Exercise details:
Begin with the line that contains "Continue the Blender" and end with the line that contains "vs = [0.5 + 0.5": copy that span of lines exactly, and nothing outside it.

━━━━━ Supplied records

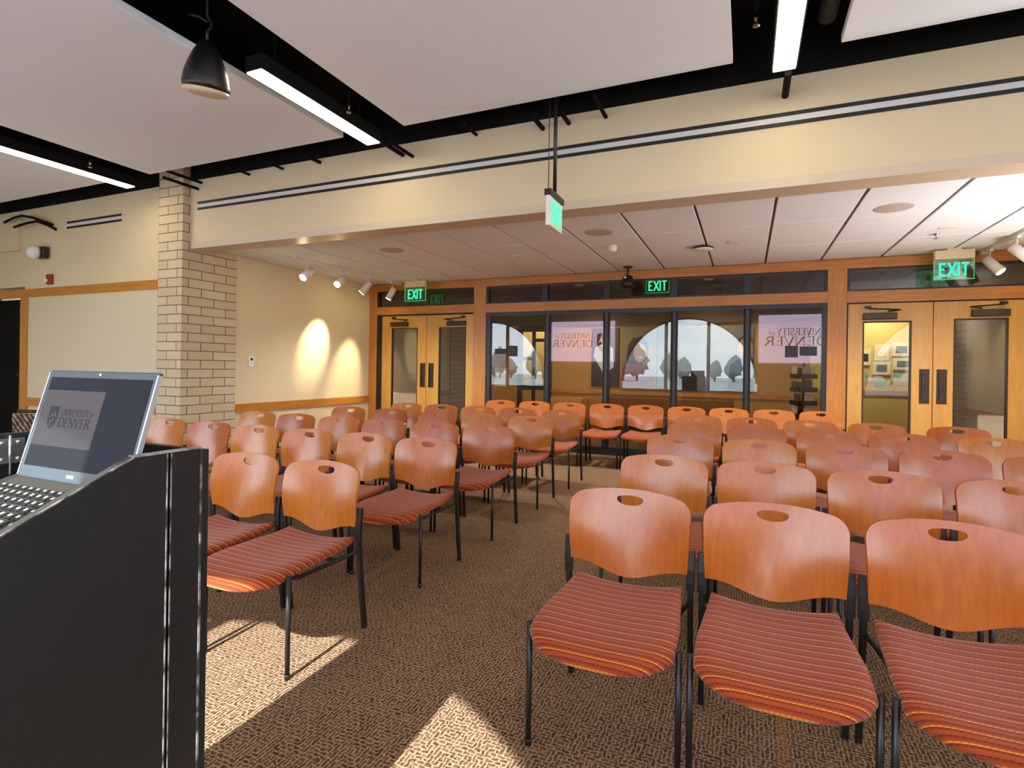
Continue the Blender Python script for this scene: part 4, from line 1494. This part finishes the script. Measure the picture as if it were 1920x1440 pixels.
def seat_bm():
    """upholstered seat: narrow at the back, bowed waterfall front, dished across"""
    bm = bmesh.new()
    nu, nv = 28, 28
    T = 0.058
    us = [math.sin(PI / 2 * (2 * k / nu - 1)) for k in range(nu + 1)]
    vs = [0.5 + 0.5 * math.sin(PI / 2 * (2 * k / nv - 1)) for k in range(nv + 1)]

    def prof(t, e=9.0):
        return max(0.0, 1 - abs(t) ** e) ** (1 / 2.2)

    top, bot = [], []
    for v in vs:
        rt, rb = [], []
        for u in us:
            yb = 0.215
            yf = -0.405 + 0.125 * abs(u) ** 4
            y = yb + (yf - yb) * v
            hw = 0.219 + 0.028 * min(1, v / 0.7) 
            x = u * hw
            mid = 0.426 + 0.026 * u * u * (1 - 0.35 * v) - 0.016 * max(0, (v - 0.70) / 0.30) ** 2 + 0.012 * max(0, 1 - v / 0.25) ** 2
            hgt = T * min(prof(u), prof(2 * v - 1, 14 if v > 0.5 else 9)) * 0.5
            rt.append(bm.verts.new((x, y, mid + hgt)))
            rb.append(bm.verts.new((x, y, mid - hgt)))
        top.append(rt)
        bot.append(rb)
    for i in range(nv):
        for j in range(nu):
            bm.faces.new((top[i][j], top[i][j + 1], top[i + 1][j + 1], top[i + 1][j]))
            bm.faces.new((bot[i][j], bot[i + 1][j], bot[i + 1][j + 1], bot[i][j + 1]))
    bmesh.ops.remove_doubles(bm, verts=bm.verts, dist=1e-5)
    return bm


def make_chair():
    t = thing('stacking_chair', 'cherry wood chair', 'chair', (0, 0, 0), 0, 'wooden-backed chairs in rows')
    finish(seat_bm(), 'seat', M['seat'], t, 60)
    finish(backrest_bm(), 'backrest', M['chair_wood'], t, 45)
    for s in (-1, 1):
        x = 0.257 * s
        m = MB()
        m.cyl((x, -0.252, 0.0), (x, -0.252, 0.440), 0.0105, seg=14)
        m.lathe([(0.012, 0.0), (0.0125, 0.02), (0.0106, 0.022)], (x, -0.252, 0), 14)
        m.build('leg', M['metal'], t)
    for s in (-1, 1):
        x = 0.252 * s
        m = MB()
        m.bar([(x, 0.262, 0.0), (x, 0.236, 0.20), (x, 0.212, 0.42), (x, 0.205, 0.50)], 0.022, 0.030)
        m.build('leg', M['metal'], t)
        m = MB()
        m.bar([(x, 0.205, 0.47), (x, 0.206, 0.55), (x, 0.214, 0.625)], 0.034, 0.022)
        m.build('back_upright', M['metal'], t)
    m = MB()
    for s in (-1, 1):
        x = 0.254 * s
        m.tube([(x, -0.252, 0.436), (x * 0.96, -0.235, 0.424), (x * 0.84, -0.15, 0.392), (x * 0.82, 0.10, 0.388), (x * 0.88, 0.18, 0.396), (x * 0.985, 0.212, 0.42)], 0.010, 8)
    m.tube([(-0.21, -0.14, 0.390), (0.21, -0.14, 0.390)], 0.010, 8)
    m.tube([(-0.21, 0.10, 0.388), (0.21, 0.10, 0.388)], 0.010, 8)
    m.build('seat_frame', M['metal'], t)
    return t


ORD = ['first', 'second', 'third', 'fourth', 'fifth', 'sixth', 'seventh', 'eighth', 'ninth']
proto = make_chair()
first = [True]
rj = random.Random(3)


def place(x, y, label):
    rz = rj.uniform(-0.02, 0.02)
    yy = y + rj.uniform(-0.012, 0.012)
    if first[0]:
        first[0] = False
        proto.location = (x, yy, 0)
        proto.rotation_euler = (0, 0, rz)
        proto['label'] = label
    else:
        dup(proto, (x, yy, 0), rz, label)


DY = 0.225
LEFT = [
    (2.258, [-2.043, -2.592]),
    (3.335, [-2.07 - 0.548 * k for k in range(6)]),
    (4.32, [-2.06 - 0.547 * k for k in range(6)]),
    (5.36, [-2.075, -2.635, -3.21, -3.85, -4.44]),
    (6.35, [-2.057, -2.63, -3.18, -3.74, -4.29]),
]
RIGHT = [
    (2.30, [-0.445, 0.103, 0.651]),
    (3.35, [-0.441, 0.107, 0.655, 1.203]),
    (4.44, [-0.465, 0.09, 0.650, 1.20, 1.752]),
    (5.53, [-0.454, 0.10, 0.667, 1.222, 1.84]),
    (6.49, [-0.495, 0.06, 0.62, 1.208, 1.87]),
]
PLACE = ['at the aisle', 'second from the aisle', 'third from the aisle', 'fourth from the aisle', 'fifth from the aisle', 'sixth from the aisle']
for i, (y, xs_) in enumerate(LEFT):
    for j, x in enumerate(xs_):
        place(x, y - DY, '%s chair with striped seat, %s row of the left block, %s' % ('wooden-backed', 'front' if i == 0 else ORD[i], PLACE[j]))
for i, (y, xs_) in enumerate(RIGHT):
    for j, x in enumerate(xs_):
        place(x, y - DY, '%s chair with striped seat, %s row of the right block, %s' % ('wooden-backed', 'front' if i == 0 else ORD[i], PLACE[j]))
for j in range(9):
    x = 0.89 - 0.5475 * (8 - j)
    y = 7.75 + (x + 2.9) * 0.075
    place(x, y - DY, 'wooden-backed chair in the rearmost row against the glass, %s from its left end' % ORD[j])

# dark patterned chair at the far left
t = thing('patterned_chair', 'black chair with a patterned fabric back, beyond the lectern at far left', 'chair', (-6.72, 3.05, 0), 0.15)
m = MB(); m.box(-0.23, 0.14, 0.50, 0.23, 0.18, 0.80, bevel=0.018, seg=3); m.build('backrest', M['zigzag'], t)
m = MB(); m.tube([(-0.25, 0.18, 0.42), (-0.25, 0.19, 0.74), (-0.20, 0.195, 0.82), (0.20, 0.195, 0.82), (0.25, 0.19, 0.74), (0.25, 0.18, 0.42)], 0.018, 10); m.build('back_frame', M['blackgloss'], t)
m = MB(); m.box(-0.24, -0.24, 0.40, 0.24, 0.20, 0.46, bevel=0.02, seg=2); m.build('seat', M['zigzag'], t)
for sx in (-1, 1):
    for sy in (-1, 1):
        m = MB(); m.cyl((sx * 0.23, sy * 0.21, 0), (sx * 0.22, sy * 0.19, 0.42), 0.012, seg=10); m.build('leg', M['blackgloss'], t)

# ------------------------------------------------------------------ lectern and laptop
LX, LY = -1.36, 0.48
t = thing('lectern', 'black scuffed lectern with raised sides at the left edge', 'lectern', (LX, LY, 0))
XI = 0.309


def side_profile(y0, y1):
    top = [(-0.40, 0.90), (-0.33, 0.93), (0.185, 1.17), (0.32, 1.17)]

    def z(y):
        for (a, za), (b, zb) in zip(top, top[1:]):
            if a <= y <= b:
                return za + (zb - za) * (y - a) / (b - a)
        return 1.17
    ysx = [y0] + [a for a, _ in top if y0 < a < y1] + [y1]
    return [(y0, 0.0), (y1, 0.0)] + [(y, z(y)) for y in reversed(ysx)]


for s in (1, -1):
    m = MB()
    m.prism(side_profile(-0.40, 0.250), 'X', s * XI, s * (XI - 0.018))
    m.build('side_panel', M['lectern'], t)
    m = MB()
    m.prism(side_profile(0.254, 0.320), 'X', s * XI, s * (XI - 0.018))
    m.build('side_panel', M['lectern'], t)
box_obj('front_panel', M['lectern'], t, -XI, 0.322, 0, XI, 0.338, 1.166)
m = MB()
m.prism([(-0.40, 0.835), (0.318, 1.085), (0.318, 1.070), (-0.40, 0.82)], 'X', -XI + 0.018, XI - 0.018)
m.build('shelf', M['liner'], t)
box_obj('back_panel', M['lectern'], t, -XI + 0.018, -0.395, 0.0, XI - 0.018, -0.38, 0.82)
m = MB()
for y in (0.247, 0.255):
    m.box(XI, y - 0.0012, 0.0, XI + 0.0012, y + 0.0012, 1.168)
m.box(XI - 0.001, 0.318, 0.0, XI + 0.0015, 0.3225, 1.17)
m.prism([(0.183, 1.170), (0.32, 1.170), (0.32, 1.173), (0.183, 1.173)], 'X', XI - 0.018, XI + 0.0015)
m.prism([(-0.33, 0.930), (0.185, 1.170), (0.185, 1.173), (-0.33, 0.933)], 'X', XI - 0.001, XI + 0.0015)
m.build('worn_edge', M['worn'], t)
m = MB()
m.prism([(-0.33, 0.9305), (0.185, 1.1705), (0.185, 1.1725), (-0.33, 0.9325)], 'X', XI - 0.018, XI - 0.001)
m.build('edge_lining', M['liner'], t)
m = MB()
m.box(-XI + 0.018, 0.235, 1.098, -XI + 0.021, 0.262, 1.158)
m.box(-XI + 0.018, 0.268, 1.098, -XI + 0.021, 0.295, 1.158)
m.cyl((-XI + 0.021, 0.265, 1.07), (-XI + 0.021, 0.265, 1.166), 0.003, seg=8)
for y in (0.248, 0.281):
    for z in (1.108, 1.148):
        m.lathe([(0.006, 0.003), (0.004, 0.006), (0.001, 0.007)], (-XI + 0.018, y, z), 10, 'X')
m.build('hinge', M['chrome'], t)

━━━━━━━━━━
━━━━━ Supplied records

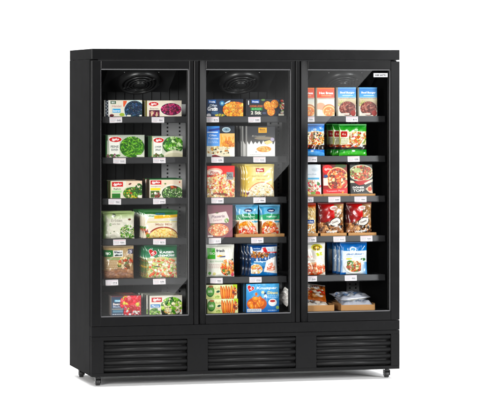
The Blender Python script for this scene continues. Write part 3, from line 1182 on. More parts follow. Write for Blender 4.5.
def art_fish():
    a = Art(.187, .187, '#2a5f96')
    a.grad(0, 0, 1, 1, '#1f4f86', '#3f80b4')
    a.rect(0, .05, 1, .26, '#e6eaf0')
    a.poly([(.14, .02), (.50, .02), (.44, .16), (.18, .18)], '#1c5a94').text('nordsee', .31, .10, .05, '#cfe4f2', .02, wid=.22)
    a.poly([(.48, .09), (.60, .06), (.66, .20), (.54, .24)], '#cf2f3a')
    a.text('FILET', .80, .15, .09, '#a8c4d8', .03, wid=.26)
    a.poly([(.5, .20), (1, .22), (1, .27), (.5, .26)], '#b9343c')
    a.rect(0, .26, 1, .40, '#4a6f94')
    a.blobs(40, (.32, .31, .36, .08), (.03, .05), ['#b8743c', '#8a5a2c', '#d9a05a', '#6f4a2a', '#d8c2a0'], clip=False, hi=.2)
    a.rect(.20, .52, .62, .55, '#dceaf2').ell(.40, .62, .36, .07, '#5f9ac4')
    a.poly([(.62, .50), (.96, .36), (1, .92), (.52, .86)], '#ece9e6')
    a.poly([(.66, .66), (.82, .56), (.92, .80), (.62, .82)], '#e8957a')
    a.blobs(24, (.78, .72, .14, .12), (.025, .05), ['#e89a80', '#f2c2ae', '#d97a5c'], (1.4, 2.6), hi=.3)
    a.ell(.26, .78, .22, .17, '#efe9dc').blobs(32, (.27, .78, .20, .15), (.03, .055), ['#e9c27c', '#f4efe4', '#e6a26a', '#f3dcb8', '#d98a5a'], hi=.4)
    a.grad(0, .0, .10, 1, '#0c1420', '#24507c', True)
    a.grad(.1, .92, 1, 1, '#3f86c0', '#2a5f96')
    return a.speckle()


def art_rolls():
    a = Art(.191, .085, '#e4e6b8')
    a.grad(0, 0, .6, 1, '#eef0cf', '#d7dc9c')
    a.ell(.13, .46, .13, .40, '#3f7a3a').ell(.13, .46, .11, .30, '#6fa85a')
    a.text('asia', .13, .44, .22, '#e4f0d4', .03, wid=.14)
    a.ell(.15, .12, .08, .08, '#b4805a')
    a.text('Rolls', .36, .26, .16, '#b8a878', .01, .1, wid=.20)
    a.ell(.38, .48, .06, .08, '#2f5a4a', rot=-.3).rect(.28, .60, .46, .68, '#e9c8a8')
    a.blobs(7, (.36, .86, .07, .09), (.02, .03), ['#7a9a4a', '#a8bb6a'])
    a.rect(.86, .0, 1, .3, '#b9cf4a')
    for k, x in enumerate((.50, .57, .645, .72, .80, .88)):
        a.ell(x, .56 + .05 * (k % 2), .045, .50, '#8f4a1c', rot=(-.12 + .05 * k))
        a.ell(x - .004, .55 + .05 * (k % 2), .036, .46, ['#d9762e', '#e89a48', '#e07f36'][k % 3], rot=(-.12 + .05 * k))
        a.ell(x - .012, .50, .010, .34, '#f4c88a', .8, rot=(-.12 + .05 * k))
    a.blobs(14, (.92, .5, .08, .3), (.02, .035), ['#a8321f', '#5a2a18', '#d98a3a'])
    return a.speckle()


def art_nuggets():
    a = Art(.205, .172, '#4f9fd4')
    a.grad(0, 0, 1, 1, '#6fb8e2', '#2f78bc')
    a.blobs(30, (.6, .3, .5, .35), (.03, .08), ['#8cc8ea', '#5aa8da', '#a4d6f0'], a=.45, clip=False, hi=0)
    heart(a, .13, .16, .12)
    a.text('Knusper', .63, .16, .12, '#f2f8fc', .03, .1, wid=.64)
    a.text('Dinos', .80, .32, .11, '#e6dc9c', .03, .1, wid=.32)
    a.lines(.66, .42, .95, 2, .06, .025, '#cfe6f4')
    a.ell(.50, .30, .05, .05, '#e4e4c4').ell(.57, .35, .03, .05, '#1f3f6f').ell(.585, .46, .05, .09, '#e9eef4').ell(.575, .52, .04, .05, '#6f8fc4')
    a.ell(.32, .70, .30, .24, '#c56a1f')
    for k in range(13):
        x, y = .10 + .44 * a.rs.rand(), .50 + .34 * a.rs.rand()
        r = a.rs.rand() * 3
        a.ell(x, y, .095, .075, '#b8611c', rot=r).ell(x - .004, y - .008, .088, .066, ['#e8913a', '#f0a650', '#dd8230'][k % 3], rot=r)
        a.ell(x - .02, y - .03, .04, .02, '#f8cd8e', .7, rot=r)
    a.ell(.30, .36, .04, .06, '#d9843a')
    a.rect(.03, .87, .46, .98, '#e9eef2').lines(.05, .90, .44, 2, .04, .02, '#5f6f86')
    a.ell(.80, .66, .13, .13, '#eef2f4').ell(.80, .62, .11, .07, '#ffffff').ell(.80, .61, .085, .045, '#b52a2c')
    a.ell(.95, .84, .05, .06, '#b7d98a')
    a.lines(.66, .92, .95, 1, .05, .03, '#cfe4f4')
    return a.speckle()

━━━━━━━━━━

Complete output:
Continue the Blender Python script for this scene: part 4, from line 1494. This part finishes the script. Measure the picture as if it were 1920x1440 pixels.
def seat_bm():
    """upholstered seat: narrow at the back, bowed waterfall front, dished across"""
    bm = bmesh.new()
    nu, nv = 28, 28
    T = 0.058
    us = [math.sin(PI / 2 * (2 * k / nu - 1)) for k in range(nu + 1)]
    vs = [0.5 + 0.5 * math.sin(PI / 2 * (2 * k / nv - 1)) for k in range(nv + 1)]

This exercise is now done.